In tarot, Strength. The figure holding the lion gently. Roses draped around both of them like garlands. No chains, no violence, no visible struggle. Governance through presence.
So here is what 4994 actually builds, when you let the metaphor complete itself. The two bookends (4, 4) hold the complete works (9, 9) upright. And the shelf - the thing that makes the whole arrangement functional, is the 8. The mastery. The structure that lets the finished work be seen, reached for, used.
Without the shelf, the books and bookends are just objects on the floor. With it, they become a library.
The 8 is what transforms accumulation into something usable.
The Palindrome Reads True in Both Directions
You can enter 4994 from either end and the story holds.
Coming from the left: you built something solid (4), then poured yourself into completing it fully (9), then completed something else (9), and the completion itself generated new structure (4). The builder who finished and found that finishing produced its own kind of foundation.
Coming from the right: you had a structure in place (4), then something ended inside it (9), then something else ended (9), and the original structure on the other side was still there waiting to receive you (4).

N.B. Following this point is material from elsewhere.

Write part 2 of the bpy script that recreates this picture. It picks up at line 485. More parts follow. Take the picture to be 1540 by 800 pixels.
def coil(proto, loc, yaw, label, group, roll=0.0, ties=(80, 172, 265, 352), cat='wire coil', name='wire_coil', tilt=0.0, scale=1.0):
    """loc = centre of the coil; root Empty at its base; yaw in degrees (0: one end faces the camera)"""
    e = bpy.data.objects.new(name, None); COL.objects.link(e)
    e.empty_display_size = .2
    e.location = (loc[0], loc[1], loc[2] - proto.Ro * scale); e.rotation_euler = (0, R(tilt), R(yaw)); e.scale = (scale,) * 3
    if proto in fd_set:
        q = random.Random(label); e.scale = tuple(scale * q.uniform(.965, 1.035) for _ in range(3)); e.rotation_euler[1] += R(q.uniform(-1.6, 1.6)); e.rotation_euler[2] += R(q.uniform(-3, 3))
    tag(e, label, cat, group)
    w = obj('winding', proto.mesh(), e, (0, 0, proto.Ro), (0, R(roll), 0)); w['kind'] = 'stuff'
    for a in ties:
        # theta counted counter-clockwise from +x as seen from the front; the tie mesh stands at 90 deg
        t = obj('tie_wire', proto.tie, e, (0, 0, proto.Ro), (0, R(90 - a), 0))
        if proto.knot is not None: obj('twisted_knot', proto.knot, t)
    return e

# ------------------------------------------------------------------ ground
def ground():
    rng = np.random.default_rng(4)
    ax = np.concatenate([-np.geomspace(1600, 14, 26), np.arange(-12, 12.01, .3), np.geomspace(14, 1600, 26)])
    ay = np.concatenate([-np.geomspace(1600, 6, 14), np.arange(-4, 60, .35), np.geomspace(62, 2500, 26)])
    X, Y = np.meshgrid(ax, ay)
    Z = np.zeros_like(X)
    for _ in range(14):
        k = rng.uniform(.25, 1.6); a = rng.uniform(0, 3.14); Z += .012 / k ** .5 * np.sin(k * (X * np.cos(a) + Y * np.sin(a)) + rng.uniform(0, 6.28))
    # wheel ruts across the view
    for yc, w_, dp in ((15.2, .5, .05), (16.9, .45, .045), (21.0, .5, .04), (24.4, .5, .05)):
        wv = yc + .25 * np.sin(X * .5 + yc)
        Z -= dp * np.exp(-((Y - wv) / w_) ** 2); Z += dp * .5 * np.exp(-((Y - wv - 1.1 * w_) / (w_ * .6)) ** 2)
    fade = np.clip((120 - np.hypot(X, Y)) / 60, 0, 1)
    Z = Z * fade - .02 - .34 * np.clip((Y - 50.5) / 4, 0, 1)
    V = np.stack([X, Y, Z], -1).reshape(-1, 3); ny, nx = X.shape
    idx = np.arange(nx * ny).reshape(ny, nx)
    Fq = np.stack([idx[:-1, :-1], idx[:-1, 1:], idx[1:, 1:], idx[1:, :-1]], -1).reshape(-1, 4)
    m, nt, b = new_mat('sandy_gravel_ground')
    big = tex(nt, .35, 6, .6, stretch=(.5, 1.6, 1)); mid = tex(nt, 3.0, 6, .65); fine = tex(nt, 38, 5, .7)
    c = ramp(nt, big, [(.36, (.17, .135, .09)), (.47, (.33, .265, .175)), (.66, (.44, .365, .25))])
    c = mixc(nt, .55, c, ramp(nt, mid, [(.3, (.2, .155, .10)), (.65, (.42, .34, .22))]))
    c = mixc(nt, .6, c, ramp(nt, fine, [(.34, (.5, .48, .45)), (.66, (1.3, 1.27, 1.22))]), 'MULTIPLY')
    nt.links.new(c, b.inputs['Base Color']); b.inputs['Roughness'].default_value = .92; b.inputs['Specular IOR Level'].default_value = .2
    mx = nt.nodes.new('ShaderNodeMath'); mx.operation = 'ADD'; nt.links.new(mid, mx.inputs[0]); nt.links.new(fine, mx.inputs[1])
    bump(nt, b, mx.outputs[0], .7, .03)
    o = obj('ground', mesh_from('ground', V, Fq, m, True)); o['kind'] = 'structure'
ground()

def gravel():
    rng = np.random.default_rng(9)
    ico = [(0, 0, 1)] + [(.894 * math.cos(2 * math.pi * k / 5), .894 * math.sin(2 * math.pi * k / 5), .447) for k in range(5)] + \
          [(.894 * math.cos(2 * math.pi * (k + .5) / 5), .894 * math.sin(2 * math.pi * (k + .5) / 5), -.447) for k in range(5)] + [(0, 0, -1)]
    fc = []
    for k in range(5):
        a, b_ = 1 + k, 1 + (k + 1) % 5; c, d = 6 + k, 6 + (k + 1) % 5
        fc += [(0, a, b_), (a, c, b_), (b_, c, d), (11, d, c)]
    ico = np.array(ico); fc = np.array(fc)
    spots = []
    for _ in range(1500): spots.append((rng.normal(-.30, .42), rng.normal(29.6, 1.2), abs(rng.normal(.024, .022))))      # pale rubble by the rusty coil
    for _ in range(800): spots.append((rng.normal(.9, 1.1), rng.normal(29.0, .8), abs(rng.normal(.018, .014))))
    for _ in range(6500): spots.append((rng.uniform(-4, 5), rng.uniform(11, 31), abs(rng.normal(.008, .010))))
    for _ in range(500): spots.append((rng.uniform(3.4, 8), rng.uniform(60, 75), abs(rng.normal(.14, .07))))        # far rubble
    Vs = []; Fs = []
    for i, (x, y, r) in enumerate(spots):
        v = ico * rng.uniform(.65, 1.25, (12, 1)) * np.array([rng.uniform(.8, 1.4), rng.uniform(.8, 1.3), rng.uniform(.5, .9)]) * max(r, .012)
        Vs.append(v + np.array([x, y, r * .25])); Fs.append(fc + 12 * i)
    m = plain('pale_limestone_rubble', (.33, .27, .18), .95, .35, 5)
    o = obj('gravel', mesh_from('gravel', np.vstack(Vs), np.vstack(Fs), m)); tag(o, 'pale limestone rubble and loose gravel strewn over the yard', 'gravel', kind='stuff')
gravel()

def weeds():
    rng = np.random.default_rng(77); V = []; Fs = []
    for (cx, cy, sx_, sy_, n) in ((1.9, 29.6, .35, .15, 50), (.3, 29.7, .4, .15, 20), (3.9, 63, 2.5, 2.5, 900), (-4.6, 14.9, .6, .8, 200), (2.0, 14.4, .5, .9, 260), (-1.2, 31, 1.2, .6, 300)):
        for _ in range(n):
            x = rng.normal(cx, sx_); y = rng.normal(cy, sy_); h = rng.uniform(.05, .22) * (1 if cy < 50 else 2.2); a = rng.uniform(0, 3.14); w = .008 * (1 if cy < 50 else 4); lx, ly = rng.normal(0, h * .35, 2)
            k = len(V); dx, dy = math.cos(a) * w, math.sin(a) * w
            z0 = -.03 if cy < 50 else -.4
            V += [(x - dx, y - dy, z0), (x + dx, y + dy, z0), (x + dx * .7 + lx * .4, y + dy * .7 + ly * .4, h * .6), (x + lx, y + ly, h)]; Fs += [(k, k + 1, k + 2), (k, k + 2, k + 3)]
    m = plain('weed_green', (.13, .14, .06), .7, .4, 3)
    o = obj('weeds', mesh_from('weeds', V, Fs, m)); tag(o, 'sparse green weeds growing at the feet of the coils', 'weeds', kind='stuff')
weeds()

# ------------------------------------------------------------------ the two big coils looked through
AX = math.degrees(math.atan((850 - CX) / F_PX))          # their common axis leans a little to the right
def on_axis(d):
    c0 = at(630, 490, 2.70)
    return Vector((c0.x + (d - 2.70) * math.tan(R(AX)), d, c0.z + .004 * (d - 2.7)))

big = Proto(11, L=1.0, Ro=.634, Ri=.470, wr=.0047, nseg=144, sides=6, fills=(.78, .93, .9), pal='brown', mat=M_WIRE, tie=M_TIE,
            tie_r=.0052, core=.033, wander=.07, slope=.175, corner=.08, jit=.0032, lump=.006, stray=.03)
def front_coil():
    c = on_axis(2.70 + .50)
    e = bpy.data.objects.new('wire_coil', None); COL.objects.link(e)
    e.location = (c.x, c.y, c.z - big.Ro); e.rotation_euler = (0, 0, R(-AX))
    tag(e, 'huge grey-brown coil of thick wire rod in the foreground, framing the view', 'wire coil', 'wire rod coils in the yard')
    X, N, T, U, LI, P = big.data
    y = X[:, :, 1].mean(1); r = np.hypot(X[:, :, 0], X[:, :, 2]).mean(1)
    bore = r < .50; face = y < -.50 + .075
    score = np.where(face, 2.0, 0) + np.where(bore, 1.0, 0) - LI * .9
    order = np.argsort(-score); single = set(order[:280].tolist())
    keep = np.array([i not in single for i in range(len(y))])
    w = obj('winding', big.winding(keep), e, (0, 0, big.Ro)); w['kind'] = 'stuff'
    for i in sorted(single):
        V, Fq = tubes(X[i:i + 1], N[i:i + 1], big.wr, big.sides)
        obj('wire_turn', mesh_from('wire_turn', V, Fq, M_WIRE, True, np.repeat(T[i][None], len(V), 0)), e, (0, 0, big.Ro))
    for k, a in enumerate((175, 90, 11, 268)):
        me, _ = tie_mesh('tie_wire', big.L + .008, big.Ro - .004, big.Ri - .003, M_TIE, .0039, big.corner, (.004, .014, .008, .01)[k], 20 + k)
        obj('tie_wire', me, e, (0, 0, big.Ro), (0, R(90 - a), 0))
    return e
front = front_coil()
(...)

The person who went through two major completions and discovered that the scaffolding of their life held through both of them.
Both readings arrive at the same center. Both produce the same sum. The palindrome is telling you that the relationship between building and completing runs in both directions, and neither direction is the wrong one. Some people build first and then learn how to finish.
Others finish something major and only then discover that the finishing taught them how to build. 4994 does not care which direction you came from. It only asks that you notice you have arrived.
What the Shadow Looks Like
But there is a darker reading of this pattern, and it hides in the joints between the 4s and the 9s.
The shadow of 4994 is the person who builds the shelf but never lets anyone read the books. The one who finishes things beautifully, binds them in leather, sets them between solid bookends - and then guards the whole arrangement like a museum curator rather than a librarian. Look but do not touch.
Admire the collection, but do not actually open anything.
Balliett wrote that when 4 goes wrong, its people "lose the power to enjoy" what they have achieved. And when 9 goes wrong, it "drops ideals" and becomes "dissatisfied and restless." In 4994's shadow, these failures combine: the structure becomes rigidity, and the completion becomes an ending that refuses to become a beginning.
The bookends clamp down. The volumes seal themselves shut. The shelf becomes a monument to what you did rather than a resource for what comes next.
The correction is in the 8. Balliett described 8 as someone who "takes other men's work and remodels it" - whose particular genius is not building from scratch but taking what already exists and making it available, usable, alive. The shelf is supposed to be functional. People are supposed to reach for those books.
If you find yourself polishing the bookends instead of opening the volumes, the number is asking you to step back and remember what a library is for.
What the Mastery Feels Like
If 4994 is showing up, you are probably not in the building phase anymore. You are probably not even in the finishing phase. The building happened. The finishing happened, twice.
What you are in now is the phase where the relationship between structure and completion has started to produce its own rhythm - a cadence to your life that you did not plan and cannot quite explain but can definitely feel.
You know how to start things. You know how to end them. And somewhere in the practice of doing both, repeatedly, inside frameworks that held, you developed a pulse. A sustainable way of moving through effort and rest, output and recovery, creation and release.
The kind of rhythm that the woman on the Strength card embodies - not grinding, not pushing, not white-knuckling through another project and collapsing at the end. Breathing. Working the way a healthy body works: systole, diastole, systole, diastole.
The Pythagoreans took their most sacred oath by the number four. Agrippa described nine as the number "dedicated to the Muses." Put those together, bookend-style, and you get something that is both sworn and inspired - both solid and complete. The oath and the song. The foundation and the finished poem.
The bookend and the book.
4994 is the shelf that holds everything you have finished in plain sight. The mastery is not in the building or the completing.
It is in the standing - the quiet structural fact that your work is upright, visible, and available, and that the life you built can bear the weight of everything you have learned.
Regarding Angel Number 4994
What does angel number 4994 mean?
4994 means you have built something solid, completed the work inside it - twice - and the combination of structure and completion has produced mastery. It reduces to 8 through the intermediate sum of 26, which connects it to the kabbalistic divine name.
The palindrome shape (4-9-9-4) means the pattern holds regardless of which direction you read it from: whether you built first and then learned to finish, or finished something major and then discovered the structure it needed.
Why is 4994 a palindrome?
Because the relationship between building and completing is not a one-way street.
The builder who learns to finish things and the finisher who learns to build a life around what they completed are taking the same journey from opposite ends. 4994 reads identically forward and backward to tell you that both paths arrive at the same center - the 8, the mastery, the shelf that makes the whole arrangement functional.
What does the 26 mean in 4994's reduction?
4 + 9 + 9 + 4 = 26 before reducing to 8. In the kabbalistic tradition, 26 is the numerical value of YHVH, the Tetragrammaton, the four-letter name of God.
The fact that 4994's path to mastery passes through this number suggests that whatever the 8 represents in your life, it carries more weight than ordinary competence. The mastery has a sacred dimension, whether you experience it religiously or simply as the feeling that your work is connected to something larger than yourself.
What is the shadow side of 4994?
Building the shelf but never letting anyone read the books. The person who finishes things beautifully and then guards the collection rather than making it available. When the structure becomes rigidity and the completion becomes a sealed monument rather than a living resource, 4994 has gone wrong.
The correction is in the 8, which Balliett described as someone whose genius is taking what already exists and making it usable. The library is supposed to be open.